To be done:
Below are the records; locate each line with the word "script" and copy it.

Listed entries:
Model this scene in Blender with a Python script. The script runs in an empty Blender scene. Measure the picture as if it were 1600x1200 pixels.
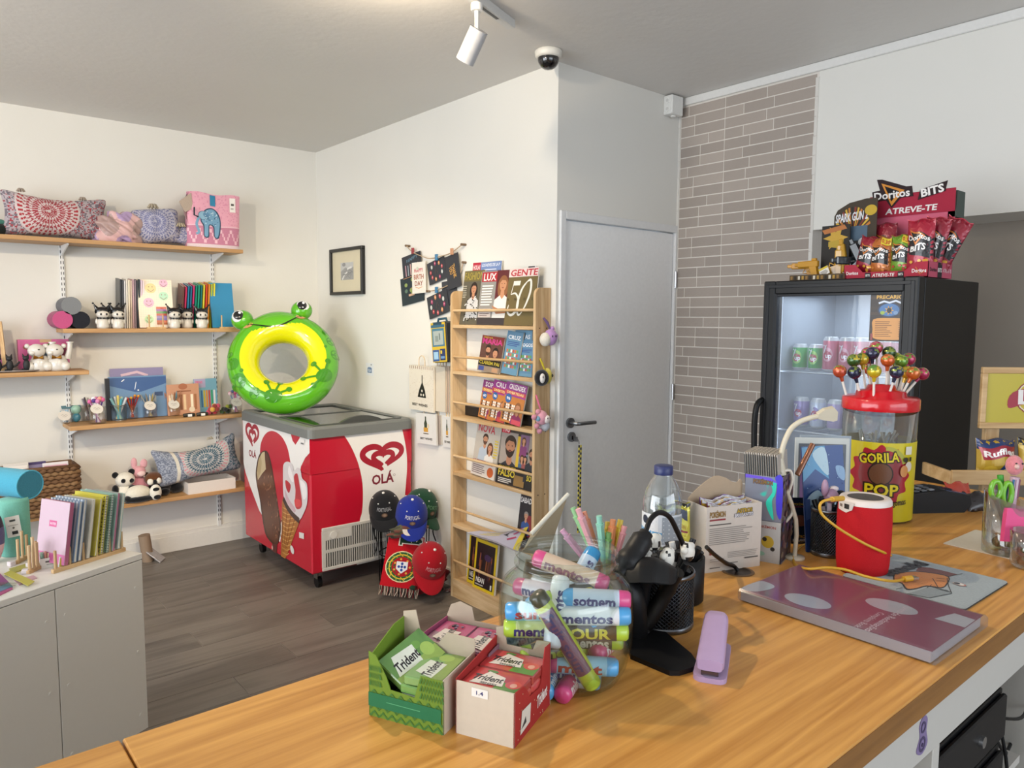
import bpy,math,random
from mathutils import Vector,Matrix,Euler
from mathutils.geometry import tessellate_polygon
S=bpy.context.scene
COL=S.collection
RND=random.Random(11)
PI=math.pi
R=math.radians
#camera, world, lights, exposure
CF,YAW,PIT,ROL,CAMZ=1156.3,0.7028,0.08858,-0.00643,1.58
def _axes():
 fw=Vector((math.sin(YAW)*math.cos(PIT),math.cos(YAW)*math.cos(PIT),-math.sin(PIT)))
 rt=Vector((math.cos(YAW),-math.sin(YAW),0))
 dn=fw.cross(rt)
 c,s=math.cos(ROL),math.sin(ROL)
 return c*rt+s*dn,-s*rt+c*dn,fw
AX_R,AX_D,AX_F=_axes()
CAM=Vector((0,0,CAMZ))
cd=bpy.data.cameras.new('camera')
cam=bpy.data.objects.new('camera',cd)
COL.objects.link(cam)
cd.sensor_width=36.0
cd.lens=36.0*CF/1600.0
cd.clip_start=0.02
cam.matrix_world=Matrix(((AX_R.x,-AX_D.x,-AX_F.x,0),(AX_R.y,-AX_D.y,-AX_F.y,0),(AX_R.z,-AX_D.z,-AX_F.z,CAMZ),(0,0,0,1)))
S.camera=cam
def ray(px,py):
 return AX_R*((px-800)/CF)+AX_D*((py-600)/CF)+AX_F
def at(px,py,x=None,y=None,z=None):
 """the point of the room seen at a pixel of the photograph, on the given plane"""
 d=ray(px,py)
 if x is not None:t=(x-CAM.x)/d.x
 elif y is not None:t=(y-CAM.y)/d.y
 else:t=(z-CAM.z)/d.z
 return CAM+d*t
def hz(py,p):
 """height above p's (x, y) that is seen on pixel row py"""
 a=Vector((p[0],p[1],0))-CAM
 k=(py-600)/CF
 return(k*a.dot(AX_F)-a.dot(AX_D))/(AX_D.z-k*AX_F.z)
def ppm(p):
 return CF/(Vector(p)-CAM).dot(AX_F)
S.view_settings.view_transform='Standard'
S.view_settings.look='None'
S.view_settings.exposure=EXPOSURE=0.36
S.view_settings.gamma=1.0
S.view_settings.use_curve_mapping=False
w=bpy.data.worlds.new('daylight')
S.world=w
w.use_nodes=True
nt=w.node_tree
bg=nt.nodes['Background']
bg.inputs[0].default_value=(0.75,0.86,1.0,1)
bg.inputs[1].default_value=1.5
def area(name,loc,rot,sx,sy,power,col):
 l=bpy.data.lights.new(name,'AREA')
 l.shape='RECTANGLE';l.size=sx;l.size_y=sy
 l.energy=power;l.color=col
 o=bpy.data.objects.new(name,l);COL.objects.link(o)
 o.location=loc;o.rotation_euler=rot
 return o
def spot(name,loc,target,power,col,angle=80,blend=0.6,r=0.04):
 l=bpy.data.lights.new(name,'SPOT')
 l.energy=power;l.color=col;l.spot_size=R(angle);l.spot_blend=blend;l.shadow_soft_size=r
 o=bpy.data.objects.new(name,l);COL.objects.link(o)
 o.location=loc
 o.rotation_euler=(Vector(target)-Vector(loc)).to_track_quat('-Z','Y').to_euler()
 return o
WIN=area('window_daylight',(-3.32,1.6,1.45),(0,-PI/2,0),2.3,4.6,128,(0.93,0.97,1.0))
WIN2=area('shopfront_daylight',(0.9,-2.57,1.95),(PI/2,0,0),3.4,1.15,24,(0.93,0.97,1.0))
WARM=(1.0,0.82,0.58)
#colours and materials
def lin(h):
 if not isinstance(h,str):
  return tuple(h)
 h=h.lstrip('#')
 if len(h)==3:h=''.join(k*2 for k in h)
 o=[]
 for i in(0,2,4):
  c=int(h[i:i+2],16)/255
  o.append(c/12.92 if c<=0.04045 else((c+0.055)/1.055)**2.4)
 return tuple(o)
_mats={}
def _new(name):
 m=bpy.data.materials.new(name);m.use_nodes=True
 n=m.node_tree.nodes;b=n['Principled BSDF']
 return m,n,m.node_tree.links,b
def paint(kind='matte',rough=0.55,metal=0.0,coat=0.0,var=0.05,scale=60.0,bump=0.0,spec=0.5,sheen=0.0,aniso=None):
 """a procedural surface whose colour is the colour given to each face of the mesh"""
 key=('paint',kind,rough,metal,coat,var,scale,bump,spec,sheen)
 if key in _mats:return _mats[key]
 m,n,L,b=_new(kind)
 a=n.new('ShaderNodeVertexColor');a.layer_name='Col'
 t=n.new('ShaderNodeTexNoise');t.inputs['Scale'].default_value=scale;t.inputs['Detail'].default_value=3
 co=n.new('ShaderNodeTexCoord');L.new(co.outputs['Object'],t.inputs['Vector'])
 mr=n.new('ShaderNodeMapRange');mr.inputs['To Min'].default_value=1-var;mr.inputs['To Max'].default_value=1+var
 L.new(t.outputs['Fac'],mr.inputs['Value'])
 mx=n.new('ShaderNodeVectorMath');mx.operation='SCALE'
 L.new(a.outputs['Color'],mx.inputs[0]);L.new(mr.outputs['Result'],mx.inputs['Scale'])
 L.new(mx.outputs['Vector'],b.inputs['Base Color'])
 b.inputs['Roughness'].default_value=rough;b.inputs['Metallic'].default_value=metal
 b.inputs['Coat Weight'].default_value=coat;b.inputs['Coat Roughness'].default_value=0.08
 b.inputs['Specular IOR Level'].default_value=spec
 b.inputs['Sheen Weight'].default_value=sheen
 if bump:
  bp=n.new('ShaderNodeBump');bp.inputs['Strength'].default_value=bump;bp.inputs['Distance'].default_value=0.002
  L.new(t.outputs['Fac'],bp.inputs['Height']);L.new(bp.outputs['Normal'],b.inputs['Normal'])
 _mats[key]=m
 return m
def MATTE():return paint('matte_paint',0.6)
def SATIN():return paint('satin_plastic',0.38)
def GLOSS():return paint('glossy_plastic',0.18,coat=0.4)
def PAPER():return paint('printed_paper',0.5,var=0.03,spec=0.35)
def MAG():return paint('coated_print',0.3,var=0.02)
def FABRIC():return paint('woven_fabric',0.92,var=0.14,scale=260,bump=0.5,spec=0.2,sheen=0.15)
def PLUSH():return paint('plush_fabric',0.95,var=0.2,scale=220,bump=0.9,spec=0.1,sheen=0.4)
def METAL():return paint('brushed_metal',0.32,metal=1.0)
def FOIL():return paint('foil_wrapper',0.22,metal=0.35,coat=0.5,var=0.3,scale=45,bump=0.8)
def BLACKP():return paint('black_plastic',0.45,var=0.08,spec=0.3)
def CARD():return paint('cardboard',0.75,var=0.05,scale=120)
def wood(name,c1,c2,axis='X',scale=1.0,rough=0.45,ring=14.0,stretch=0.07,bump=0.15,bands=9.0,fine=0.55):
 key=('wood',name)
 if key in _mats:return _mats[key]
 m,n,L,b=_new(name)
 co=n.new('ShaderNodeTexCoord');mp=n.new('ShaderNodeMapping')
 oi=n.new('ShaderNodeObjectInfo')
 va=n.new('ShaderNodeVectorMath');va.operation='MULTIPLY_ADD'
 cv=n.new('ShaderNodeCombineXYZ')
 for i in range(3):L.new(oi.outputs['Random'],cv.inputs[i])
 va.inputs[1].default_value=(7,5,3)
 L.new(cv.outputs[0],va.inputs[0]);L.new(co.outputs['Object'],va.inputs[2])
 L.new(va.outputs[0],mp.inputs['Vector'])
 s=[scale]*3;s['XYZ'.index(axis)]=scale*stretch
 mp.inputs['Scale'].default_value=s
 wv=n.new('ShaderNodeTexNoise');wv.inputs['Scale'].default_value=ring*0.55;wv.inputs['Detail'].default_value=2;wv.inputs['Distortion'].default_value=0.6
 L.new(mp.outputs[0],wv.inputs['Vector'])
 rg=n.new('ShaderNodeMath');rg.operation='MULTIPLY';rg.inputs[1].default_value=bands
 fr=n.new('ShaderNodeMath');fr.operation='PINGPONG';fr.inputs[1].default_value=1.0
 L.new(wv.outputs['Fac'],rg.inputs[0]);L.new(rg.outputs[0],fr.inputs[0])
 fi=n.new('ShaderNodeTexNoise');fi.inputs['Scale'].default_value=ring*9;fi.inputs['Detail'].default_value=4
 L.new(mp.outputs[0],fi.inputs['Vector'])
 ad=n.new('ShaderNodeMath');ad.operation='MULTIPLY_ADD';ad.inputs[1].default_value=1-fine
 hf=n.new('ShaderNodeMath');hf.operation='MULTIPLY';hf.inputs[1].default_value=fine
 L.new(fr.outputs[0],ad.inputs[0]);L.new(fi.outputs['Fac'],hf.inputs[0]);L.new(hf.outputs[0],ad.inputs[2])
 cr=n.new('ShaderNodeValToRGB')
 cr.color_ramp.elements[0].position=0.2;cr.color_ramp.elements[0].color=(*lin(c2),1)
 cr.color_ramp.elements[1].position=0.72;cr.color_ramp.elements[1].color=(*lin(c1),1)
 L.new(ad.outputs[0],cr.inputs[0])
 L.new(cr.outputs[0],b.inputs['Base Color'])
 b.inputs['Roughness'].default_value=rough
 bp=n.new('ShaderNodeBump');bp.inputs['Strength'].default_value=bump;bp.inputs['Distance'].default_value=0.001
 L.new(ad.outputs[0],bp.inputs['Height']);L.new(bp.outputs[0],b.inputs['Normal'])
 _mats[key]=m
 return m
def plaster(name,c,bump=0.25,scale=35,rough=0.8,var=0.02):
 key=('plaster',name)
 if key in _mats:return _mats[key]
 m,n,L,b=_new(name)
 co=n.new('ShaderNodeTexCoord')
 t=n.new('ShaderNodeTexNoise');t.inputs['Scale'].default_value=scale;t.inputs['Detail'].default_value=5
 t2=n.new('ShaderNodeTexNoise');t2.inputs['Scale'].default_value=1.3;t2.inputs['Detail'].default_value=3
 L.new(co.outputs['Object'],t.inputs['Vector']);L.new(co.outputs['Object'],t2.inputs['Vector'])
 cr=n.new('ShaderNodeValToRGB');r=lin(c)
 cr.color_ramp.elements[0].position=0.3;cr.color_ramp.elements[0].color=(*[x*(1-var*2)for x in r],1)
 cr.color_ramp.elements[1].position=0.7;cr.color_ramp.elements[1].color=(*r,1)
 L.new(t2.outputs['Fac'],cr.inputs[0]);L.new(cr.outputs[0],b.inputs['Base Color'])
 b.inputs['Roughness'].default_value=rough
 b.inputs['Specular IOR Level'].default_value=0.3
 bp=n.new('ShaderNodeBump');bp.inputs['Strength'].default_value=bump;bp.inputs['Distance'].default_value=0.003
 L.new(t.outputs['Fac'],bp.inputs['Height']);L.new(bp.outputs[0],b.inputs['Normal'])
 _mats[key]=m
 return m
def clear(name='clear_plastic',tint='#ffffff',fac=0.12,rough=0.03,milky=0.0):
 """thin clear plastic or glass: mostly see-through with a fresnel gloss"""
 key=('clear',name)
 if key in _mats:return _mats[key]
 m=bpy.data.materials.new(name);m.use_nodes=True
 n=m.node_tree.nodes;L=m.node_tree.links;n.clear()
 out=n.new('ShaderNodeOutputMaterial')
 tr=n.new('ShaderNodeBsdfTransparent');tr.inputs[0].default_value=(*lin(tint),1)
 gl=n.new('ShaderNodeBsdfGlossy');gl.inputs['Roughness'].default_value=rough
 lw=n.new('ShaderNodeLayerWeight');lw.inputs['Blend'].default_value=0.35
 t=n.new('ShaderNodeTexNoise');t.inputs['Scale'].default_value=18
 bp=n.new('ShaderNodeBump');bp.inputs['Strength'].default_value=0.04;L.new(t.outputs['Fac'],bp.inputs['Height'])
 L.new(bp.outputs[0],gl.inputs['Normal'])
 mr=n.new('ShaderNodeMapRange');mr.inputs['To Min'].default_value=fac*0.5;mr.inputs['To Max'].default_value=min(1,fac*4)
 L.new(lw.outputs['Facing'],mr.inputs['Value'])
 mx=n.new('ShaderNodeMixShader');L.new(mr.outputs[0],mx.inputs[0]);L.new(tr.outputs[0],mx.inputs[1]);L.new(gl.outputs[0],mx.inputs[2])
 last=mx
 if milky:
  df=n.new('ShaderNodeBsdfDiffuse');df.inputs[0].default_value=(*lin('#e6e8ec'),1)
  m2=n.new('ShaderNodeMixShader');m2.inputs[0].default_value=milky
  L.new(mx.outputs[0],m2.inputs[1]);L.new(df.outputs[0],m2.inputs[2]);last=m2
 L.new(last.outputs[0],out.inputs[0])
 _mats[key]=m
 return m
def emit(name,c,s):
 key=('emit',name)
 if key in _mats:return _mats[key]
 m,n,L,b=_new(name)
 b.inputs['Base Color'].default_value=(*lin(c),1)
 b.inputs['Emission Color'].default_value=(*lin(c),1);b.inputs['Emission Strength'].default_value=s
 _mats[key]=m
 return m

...

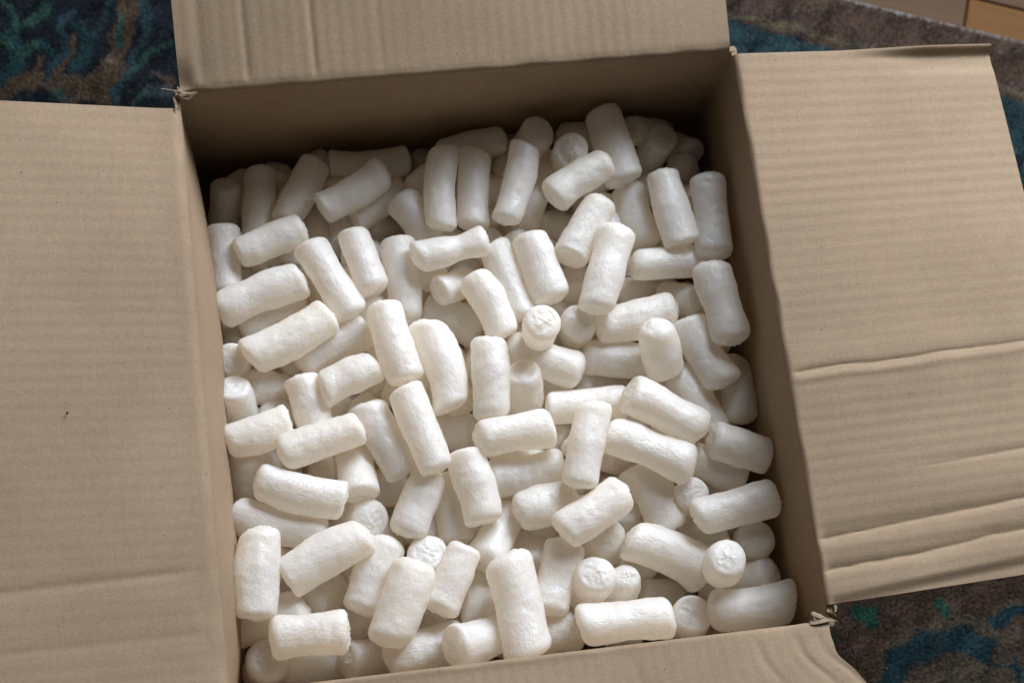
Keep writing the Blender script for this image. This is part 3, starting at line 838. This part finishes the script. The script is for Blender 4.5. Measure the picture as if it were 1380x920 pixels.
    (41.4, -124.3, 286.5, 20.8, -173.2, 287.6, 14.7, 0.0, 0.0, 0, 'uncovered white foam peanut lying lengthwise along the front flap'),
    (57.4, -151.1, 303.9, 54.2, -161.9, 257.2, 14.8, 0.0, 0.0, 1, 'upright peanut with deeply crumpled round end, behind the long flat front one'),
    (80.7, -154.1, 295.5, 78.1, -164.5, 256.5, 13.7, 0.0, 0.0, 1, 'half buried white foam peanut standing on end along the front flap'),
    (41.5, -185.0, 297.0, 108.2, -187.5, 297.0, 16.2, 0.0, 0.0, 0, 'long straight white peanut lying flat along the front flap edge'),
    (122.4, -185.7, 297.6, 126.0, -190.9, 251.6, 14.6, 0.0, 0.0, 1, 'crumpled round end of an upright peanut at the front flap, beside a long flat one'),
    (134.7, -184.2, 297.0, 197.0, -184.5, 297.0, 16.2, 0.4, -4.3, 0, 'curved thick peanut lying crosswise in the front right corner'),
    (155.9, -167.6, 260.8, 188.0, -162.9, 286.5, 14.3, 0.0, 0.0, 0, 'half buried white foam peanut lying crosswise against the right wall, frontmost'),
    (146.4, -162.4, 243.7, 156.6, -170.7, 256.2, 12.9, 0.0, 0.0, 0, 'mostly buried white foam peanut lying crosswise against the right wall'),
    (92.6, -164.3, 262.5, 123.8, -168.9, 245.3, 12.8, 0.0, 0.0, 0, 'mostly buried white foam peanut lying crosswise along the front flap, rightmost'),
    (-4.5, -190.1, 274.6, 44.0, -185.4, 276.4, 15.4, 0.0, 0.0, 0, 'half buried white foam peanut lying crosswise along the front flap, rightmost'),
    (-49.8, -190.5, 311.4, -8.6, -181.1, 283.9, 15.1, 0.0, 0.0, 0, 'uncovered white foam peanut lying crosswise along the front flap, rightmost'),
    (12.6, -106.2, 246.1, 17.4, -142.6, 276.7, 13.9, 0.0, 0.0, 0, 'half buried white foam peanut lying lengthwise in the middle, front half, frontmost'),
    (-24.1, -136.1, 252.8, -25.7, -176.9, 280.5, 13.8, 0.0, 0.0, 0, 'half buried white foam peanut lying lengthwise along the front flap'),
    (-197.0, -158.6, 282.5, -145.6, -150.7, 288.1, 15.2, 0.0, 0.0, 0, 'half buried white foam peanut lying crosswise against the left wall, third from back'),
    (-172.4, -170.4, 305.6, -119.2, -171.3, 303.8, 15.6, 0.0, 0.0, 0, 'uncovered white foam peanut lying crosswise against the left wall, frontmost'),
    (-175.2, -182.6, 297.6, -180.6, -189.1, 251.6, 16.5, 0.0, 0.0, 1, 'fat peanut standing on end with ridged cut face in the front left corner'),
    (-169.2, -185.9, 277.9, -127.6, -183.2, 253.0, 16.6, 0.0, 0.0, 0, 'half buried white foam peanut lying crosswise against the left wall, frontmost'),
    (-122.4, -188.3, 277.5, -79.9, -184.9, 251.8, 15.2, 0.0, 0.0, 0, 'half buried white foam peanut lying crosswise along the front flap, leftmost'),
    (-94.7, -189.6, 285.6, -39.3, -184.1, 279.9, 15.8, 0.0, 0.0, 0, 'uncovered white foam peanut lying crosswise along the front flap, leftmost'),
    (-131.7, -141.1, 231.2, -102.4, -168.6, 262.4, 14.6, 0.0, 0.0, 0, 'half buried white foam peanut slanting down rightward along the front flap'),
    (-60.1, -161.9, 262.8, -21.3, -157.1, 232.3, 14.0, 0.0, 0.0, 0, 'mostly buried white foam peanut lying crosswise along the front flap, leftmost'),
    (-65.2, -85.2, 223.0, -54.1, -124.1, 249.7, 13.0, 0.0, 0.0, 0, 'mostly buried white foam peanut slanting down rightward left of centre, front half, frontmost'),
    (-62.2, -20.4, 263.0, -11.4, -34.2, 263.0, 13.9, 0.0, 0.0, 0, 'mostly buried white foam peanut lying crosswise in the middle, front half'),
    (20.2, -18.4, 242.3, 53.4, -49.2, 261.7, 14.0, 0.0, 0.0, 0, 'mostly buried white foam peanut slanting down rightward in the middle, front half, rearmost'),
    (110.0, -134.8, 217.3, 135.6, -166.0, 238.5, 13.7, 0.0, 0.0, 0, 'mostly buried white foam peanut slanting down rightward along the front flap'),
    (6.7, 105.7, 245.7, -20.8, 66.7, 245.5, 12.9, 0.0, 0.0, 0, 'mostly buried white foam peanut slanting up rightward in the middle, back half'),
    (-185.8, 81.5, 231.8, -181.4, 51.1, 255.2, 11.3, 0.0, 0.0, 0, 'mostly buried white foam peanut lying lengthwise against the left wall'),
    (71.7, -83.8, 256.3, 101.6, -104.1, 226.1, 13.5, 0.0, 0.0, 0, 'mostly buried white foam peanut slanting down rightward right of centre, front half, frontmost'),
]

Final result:
Model this scene in Blender with a Python script. The script runs in an empty Blender scene. Measure the picture as if it were 1600x1200 pixels.
Keep writing the Blender script for this image. This is part 3, starting at line 838. This part finishes the script. The script is for Blender 4.5. Measure the picture as if it were 1380x920 pixels.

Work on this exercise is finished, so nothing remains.